THE PROBLEM>
Return exactly the lines that run from the beginning through the line containing "sheet(-1.2, 1.2, 8.36, 8.5, 20, 3, lambda", both included, and no others.

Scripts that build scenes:
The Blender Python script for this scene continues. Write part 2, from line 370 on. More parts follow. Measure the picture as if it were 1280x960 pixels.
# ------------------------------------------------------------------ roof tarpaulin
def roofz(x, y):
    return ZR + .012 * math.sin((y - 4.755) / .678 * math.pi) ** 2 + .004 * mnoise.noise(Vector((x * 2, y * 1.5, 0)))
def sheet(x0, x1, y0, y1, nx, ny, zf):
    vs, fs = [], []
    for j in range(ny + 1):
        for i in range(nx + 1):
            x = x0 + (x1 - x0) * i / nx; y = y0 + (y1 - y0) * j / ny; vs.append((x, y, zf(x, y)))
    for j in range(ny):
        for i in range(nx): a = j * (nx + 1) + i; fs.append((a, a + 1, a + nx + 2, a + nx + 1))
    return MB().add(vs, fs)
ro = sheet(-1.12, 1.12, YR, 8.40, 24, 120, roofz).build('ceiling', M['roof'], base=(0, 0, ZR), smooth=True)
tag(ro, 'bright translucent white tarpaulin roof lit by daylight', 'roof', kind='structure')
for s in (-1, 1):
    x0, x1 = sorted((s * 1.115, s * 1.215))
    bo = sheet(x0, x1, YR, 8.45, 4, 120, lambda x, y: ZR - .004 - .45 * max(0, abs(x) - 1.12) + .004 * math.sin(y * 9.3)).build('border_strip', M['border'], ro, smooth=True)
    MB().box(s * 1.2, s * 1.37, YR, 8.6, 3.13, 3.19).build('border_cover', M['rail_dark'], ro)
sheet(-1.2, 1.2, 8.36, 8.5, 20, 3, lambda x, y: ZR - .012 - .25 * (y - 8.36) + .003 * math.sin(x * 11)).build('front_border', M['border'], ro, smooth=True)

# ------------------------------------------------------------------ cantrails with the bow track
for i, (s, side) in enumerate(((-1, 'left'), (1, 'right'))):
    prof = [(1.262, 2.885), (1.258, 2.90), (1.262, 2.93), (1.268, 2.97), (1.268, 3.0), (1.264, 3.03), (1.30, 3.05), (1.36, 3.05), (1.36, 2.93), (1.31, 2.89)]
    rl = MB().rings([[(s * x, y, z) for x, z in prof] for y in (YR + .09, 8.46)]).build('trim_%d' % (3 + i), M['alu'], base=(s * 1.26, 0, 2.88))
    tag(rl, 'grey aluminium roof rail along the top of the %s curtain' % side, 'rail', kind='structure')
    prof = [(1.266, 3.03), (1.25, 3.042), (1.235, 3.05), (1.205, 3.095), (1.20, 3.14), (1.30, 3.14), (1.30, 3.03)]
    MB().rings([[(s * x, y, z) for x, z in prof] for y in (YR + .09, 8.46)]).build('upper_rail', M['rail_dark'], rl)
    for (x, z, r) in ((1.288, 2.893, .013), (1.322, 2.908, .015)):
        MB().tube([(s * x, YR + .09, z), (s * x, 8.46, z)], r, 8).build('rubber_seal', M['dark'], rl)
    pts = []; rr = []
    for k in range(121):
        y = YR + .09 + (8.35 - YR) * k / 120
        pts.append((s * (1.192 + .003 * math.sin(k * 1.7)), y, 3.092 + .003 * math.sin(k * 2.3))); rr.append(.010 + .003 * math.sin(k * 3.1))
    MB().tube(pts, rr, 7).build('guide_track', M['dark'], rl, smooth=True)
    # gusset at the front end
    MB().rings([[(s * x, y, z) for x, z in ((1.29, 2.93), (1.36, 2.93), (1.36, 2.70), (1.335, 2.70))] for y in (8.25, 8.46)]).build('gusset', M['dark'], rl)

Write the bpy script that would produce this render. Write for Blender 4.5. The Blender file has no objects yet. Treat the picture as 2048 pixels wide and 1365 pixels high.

WRITTEN ANSWER>
The Blender Python script for this scene continues. Write part 2, from line 370 on. More parts follow. Measure the picture as if it were 1280x960 pixels.
# ------------------------------------------------------------------ roof tarpaulin
def roofz(x, y):
    return ZR + .012 * math.sin((y - 4.755) / .678 * math.pi) ** 2 + .004 * mnoise.noise(Vector((x * 2, y * 1.5, 0)))
def sheet(x0, x1, y0, y1, nx, ny, zf):
    vs, fs = [], []
    for j in range(ny + 1):
        for i in range(nx + 1):
            x = x0 + (x1 - x0) * i / nx; y = y0 + (y1 - y0) * j / ny; vs.append((x, y, zf(x, y)))
    for j in range(ny):
        for i in range(nx): a = j * (nx + 1) + i; fs.append((a, a + 1, a + nx + 2, a + nx + 1))
    return MB().add(vs, fs)
ro = sheet(-1.12, 1.12, YR, 8.40, 24, 120, roofz).build('ceiling', M['roof'], base=(0, 0, ZR), smooth=True)
tag(ro, 'bright translucent white tarpaulin roof lit by daylight', 'roof', kind='structure')
for s in (-1, 1):
    x0, x1 = sorted((s * 1.115, s * 1.215))
    bo = sheet(x0, x1, YR, 8.45, 4, 120, lambda x, y: ZR - .004 - .45 * max(0, abs(x) - 1.12) + .004 * math.sin(y * 9.3)).build('border_strip', M['border'], ro, smooth=True)
    MB().box(s * 1.2, s * 1.37, YR, 8.6, 3.13, 3.19).build('border_cover', M['rail_dark'], ro)
sheet(-1.2, 1.2, 8.36, 8.5, 20, 3, lambda x, y: ZR - .012 - .25 * (y - 8.36) + .003 * math.sin(x * 11)).build('front_border', M['border'], ro, smooth=True)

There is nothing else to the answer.